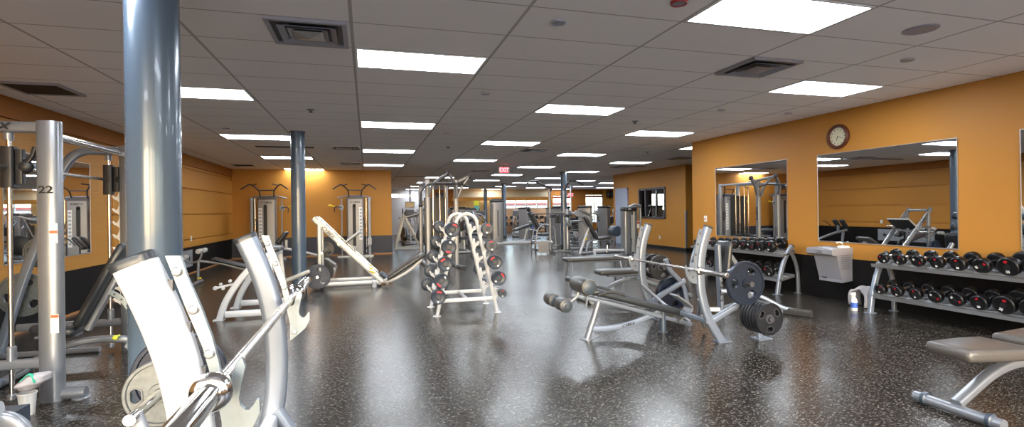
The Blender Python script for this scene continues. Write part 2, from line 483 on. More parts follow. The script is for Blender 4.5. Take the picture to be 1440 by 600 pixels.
b = MB(); b.bb(13.5, 13.7, YFRONT, YA+.2, 0, CEIL); struct('wall_corridor', b, 'orange', smooth=False)
# ---------------------------------------------------------------- far wall with windows
b = MB(); Y = YFAR-.6
def fw(x0, x1, z0, z1, c=0, d=.25, y=None):
    b.cur = c; yy = Y if y is None else y; b.bb(x0, x1, yy, yy+d, z0, z1)
# pale wall with a clerestory strip
fw(XBK, 3.15, 0, 2.33); fw(XBK, 3.15, 2.62, CEIL); fw(3.15, 3.9, 0, CEIL)
# orange portal and dark door bay
fw(3.9, 4.3, 0, CEIL, 1); fw(5.1, 5.6, 0, CEIL, 1); fw(4.3, 5.1, 2.65, CEIL, 1)
# orange blockwork part
fw(5.6, 8.9, 0, 2.3, 5); fw(5.6, 12.0, 2.3, CEIL, 4)
fw(8.9, 12.0, 0, 1.55, 3)
# pillars and shopfront
fw(12.0, 12.35, 0, CEIL, 1); fw(12.35, 13.75, 2.45, CEIL, 1); fw(13.75, 14.8, 0, CEIL, 1)
fw(14.8, 16.15, 2.5, CEIL, 1); fw(14.8, 16.15, 0, .5, 1); fw(12.35, 13.75, 0, .5, 1)
fw(16.15, 17.2, 0, CEIL, 2); fw(17.2, 19.6, 0, CEIL, 0); fw(21.4, XW, 0, CEIL, 0); fw(19.6, 21.4, 0, 1.3, 0); fw(19.6, 21.4, 2.55, CEIL, 0)
struct('wall_far', b, ['white_wall', 'orange_deep', 'orange', 'peach', 'cream_wall', 'sand_wall'], smooth=False)
b = MB(); b.bb(5.3, 11.75, Y-.7, Y-.25, 2.1, 2.32); struct('trim_3', b, 'orange', smooth=False)
def far_window(n, x0, x1, z0, z1, cols, rows, mt='metal_frame', red=False):
    b = MB(); t = .05
    b.bb(x0, x1, Y+.04, Y+.14, z0, z0+t); b.bb(x0, x1, Y+.04, Y+.14, z1-t, z1)
    for i in range(cols+1):
        x = x0+t/2+(x1-x0-t)*i/cols; b.bb(x-t/2, x+t/2, Y+.04, Y+.14, z0, z1)
    for i in range(1, rows):
        z = z0+(z1-z0)*i/rows; b.bb(x0, x1, Y+.05, Y+.13, z-.02, z+.02)
    w = struct('window_%d' % n, b, mt, smooth=False)
    g = MB(); g.bb(x0+.02, x1-.02, Y+.085, Y+.095, z0+.02, z1-.02); o = link('pane', g, 'glass', w, smooth=False)
    if red:
        g = MB(); g.bb(x0+.02, x1-.02, Y-.03, Y+.03, z1-.22, z1-.08); link('red_blind', g, 'ltred', w, smooth=False)
far_window(1, XBK, 3.15, 2.33, 2.62, 2, 1)
far_window(2, 8.9, 12.0, 1.55, 2.3, 4, 2)
far_window(3, 12.35, 13.75, .5, 2.45, 2, 3, red=True)
far_window(4, 14.8, 16.15, .5, 2.5, 2, 3, red=True)
far_window(11, 19.6, 21.4, 1.3, 2.55, 2, 2)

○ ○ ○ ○

▸ WHAT IS REQUIRED
Set down the material exactly, every line of it, except for the pictures.

▸ RESPONSE
The Blender Python script for this scene continues. Write part 2, from line 483 on. More parts follow. The script is for Blender 4.5. Take the picture to be 1440 by 600 pixels.
b = MB(); b.bb(13.5, 13.7, YFRONT, YA+.2, 0, CEIL); struct('wall_corridor', b, 'orange', smooth=False)
# ---------------------------------------------------------------- far wall with windows
b = MB(); Y = YFAR-.6
def fw(x0, x1, z0, z1, c=0, d=.25, y=None):
    b.cur = c; yy = Y if y is None else y; b.bb(x0, x1, yy, yy+d, z0, z1)
# pale wall with a clerestory strip
fw(XBK, 3.15, 0, 2.33); fw(XBK, 3.15, 2.62, CEIL); fw(3.15, 3.9, 0, CEIL)
# orange portal and dark door bay
fw(3.9, 4.3, 0, CEIL, 1); fw(5.1, 5.6, 0, CEIL, 1); fw(4.3, 5.1, 2.65, CEIL, 1)
# orange blockwork part
fw(5.6, 8.9, 0, 2.3, 5); fw(5.6, 12.0, 2.3, CEIL, 4)
fw(8.9, 12.0, 0, 1.55, 3)
# pillars and shopfront
fw(12.0, 12.35, 0, CEIL, 1); fw(12.35, 13.75, 2.45, CEIL, 1); fw(13.75, 14.8, 0, CEIL, 1)
fw(14.8, 16.15, 2.5, CEIL, 1); fw(14.8, 16.15, 0, .5, 1); fw(12.35, 13.75, 0, .5, 1)
fw(16.15, 17.2, 0, CEIL, 2); fw(17.2, 19.6, 0, CEIL, 0); fw(21.4, XW, 0, CEIL, 0); fw(19.6, 21.4, 0, 1.3, 0); fw(19.6, 21.4, 2.55, CEIL, 0)
struct('wall_far', b, ['white_wall', 'orange_deep', 'orange', 'peach', 'cream_wall', 'sand_wall'], smooth=False)
b = MB(); b.bb(5.3, 11.75, Y-.7, Y-.25, 2.1, 2.32); struct('trim_3', b, 'orange', smooth=False)
def far_window(n, x0, x1, z0, z1, cols, rows, mt='metal_frame', red=False):
    b = MB(); t = .05
    b.bb(x0, x1, Y+.04, Y+.14, z0, z0+t); b.bb(x0, x1, Y+.04, Y+.14, z1-t, z1)
    for i in range(cols+1):
        x = x0+t/2+(x1-x0-t)*i/cols; b.bb(x-t/2, x+t/2, Y+.04, Y+.14, z0, z1)
    for i in range(1, rows):
        z = z0+(z1-z0)*i/rows; b.bb(x0, x1, Y+.05, Y+.13, z-.02, z+.02)
    w = struct('window_%d' % n, b, mt, smooth=False)
    g = MB(); g.bb(x0+.02, x1-.02, Y+.085, Y+.095, z0+.02, z1-.02); o = link('pane', g, 'glass', w, smooth=False)
    if red:
        g = MB(); g.bb(x0+.02, x1-.02, Y-.03, Y+.03, z1-.22, z1-.08); link('red_blind', g, 'ltred', w, smooth=False)
far_window(1, XBK, 3.15, 2.33, 2.62, 2, 1)
far_window(2, 8.9, 12.0, 1.55, 2.3, 4, 2)
far_window(3, 12.35, 13.75, .5, 2.45, 2, 3, red=True)
far_window(4, 14.8, 16.15, .5, 2.5, 2, 3, red=True)
far_window(11, 19.6, 21.4, 1.3, 2.55, 2, 2)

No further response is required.